When rallies consistently exceed 20 shots, it usually means both teams are playing not to lose instead of playing to win. The 122-shot rally wasn't an outlier—it was the logical conclusion of a sport that has confused defensive competence with tactical sophistication.

Consider this: In tennis, a 20-shot rally is epic. In basketball, possessions lasting more than 24 seconds are violations. But in pickleball, we celebrate 101 dinks like it's the Sistine Chapel of strategy. We've normalized strategic dysfunction.

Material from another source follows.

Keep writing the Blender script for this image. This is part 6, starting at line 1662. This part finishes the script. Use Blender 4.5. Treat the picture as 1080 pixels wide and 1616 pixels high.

The Reset Revolution We Actually Need

The solution isn't to abandon the kitchen game—it's to evolve beyond it. Modern players need permission to be aggressive earlier in rallies. They need to understand that manufactured pressure beats manufactured patience every single time.

Instead of celebrating 101-dink rallies, we should be analyzing why four elite players couldn't create scoring opportunities. Instead of preaching endless patience, coaches should teach controlled aggression. Instead of rewarding defensive marathons, the sport should incentivize offensive creativity.

The most exciting moments in Sacramento came when players finally committed to winning instead of not losing. That's the direction pickleball needs to move: toward decisive action, not endless deliberation.

Time to Kill the Sacred Cow

Sacramento's marathon rally wasn't beautiful pickleball—it was a cautionary tale about what happens when strategy becomes dogma. The sport's obsession with patience has created a generation of players afraid to pull the trigger, coaches afraid to teach aggression, and fans conditioned to applaud stagnation.

Real pickleball isn't about who can dink longest. It's about who can create and capitalize on opportunities fastest. The 122-shot rally proved that modern strategy has forgotten the second part entirely.

It's time to stop celebrating strategic paralysis and start demanding strategic evolution. Because if 101 dinks is our idea of peak performance, we're not playing pickleball—we're playing patty-cake with paddles.